▶ [What this task involves]: Starting at the first line of the data, print each line verbatim up to and including the line bearing "sc.camera = camo", omitting pictures.

# # # # # # #

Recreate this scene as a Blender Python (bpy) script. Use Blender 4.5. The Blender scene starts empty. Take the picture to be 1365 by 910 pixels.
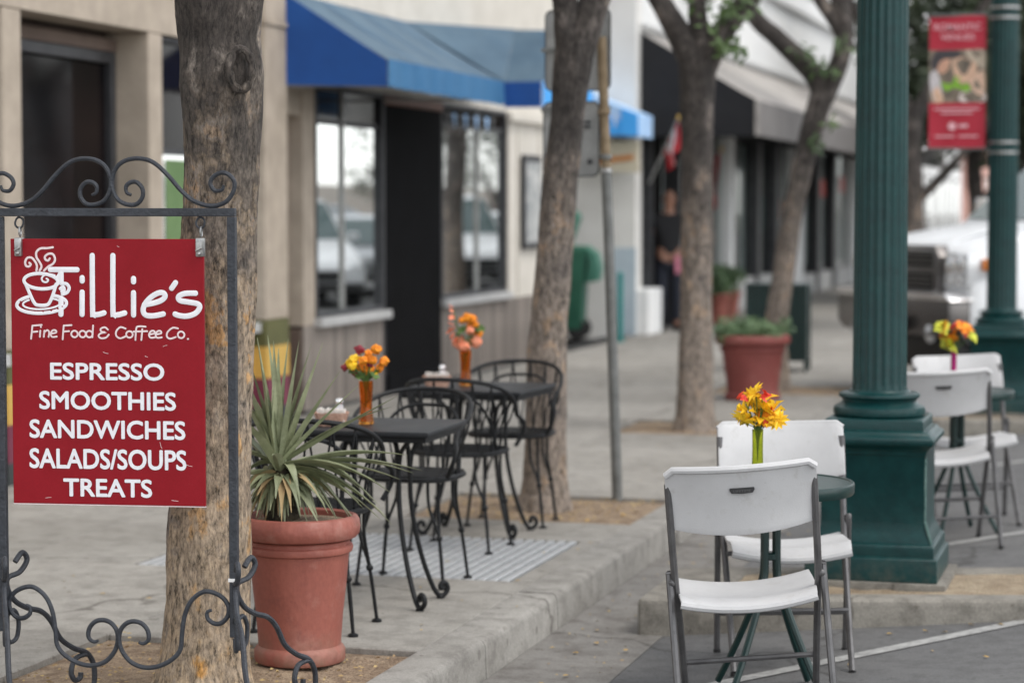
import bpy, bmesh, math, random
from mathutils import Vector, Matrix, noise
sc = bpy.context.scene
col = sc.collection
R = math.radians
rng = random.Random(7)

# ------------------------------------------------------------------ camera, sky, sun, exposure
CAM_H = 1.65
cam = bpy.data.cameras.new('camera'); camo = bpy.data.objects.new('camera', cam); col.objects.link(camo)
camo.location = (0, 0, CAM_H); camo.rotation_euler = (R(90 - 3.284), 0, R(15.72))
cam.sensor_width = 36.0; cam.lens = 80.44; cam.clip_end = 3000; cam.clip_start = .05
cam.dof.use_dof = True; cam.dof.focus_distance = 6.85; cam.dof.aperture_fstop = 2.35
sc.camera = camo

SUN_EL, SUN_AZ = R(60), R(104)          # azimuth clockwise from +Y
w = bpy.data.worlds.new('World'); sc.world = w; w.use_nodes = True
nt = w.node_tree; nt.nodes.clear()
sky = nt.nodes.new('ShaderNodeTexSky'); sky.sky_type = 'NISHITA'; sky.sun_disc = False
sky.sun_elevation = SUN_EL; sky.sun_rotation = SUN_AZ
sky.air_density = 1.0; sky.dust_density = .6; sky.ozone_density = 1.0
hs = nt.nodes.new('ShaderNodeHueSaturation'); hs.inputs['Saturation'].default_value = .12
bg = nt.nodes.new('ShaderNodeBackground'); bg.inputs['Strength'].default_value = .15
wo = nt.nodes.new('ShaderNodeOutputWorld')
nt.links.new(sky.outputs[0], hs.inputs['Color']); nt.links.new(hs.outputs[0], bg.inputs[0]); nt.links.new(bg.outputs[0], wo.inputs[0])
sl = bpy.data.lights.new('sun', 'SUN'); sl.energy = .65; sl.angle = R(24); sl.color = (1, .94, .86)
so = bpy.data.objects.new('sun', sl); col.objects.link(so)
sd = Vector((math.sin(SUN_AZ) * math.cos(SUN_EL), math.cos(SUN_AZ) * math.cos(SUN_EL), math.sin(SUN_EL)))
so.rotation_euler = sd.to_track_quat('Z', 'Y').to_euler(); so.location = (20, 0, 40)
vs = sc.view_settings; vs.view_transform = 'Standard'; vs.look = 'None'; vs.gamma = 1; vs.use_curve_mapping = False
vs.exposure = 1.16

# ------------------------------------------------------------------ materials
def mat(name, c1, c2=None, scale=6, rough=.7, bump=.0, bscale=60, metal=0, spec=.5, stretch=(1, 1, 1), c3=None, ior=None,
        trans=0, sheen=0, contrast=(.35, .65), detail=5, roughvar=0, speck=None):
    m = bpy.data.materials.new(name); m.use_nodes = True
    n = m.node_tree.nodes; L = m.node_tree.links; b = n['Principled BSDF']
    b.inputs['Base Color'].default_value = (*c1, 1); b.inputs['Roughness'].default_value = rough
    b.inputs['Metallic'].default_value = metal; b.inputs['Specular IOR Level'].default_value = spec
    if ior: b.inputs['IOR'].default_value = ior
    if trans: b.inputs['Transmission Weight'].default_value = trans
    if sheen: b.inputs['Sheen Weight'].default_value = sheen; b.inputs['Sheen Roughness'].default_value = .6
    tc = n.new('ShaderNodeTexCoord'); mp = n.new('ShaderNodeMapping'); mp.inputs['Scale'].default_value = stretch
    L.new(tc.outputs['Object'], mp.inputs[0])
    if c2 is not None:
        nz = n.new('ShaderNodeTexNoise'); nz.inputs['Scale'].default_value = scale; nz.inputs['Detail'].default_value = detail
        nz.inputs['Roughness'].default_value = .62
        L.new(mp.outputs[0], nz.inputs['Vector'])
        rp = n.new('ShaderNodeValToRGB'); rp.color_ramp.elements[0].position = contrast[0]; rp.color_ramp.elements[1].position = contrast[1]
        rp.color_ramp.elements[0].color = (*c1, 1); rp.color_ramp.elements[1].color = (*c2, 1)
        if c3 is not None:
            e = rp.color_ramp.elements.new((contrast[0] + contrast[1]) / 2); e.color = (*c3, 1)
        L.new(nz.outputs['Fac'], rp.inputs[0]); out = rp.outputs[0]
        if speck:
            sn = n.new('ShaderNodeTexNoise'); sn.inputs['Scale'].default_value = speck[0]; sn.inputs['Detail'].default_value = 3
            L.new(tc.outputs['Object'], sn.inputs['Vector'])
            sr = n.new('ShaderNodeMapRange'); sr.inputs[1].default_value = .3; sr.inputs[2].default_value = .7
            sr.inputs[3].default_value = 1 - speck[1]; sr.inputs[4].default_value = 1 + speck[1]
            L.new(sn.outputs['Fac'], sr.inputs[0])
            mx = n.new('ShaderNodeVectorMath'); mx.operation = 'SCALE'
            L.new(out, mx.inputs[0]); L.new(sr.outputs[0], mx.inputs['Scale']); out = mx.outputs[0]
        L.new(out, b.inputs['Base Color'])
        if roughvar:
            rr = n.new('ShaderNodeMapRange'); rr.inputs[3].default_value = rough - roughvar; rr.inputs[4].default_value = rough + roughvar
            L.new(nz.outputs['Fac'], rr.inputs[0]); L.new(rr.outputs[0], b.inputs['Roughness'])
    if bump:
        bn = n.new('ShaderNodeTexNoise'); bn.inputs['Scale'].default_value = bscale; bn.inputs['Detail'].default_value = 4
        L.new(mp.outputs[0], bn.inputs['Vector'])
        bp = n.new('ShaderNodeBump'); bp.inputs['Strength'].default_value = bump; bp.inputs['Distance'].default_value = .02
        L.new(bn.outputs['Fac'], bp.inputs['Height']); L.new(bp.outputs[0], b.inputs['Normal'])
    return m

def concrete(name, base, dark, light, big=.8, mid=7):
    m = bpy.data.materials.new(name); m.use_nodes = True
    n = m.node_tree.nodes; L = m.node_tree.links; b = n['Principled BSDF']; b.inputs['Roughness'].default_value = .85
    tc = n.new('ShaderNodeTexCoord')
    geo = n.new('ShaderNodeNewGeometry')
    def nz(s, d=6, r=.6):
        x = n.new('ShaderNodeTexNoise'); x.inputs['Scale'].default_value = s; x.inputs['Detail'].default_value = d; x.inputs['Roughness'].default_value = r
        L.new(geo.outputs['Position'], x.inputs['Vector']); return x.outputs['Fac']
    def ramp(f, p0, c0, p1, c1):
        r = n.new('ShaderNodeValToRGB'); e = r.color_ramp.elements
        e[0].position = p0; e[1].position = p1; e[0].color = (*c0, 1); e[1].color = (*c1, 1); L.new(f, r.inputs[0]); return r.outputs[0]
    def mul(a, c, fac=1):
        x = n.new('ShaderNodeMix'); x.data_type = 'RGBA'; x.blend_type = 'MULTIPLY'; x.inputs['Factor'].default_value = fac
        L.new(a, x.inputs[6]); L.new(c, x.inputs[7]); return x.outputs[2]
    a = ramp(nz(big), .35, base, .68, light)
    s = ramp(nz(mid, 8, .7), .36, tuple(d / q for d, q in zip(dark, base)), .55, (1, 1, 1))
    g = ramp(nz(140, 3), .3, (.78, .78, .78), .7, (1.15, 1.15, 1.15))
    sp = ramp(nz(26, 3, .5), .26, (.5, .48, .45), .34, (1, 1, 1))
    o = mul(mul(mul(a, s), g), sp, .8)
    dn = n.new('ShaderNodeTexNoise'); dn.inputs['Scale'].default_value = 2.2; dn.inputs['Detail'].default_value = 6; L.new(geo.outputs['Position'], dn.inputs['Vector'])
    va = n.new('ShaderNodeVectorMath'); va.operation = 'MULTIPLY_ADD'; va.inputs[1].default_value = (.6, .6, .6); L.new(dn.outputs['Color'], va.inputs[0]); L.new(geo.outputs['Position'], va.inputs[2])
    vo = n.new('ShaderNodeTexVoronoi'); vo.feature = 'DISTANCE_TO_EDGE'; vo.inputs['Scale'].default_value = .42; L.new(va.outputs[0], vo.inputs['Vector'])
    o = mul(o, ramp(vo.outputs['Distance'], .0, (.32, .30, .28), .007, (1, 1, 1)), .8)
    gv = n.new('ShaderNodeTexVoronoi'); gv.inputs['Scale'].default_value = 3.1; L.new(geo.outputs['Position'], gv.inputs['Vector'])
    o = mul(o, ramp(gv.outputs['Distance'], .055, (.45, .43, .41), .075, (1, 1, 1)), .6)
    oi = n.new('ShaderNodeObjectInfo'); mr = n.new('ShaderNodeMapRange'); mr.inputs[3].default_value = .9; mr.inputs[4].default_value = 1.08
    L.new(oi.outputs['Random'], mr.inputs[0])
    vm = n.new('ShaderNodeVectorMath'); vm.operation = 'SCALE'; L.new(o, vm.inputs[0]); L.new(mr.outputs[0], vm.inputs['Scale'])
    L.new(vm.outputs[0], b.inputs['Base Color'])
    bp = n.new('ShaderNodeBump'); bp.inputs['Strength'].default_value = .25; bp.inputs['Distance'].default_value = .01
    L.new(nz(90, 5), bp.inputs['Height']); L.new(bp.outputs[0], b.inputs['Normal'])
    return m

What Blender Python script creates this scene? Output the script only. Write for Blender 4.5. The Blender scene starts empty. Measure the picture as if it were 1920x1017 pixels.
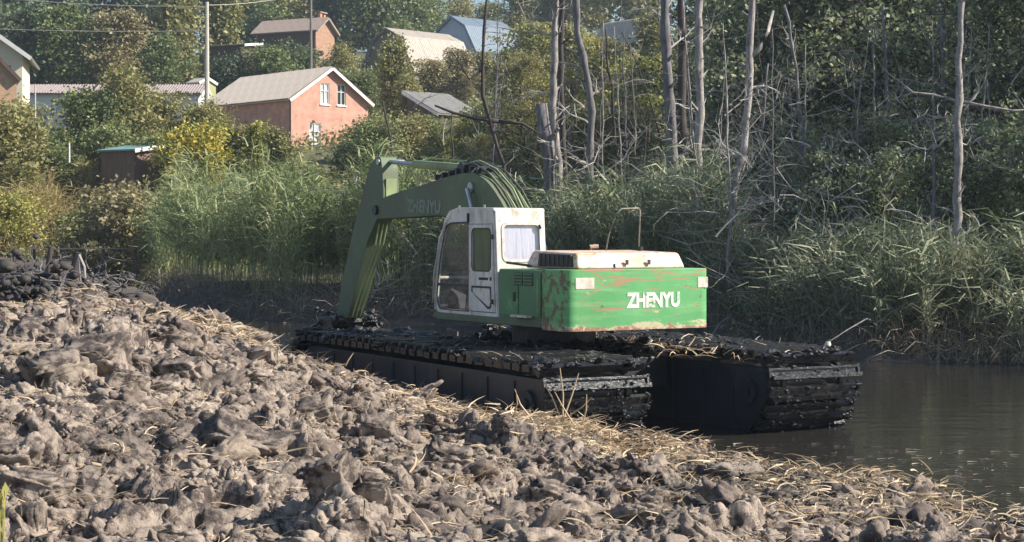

# # # # # # #

▶ [Exercise response]:
Recreate this scene as a Blender Python (bpy) script. Use Blender 4.5. The Blender scene starts empty. Take the picture to be 1365 by 910 pixels.
import bpy, bmesh, math, random
from mathutils import Vector, Matrix, noise
sc = bpy.context.scene
col = sc.collection
R = math.radians
rng = random.Random(7)

# ------------------------------------------------------------------ camera, sky, sun, exposure
CAM_H = 1.65
cam = bpy.data.cameras.new('camera'); camo = bpy.data.objects.new('camera', cam); col.objects.link(camo)
camo.location = (0, 0, CAM_H); camo.rotation_euler = (R(90 - 3.284), 0, R(15.72))
cam.sensor_width = 36.0; cam.lens = 80.44; cam.clip_end = 3000; cam.clip_start = .05
cam.dof.use_dof = True; cam.dof.focus_distance = 6.85; cam.dof.aperture_fstop = 2.35
sc.camera = camo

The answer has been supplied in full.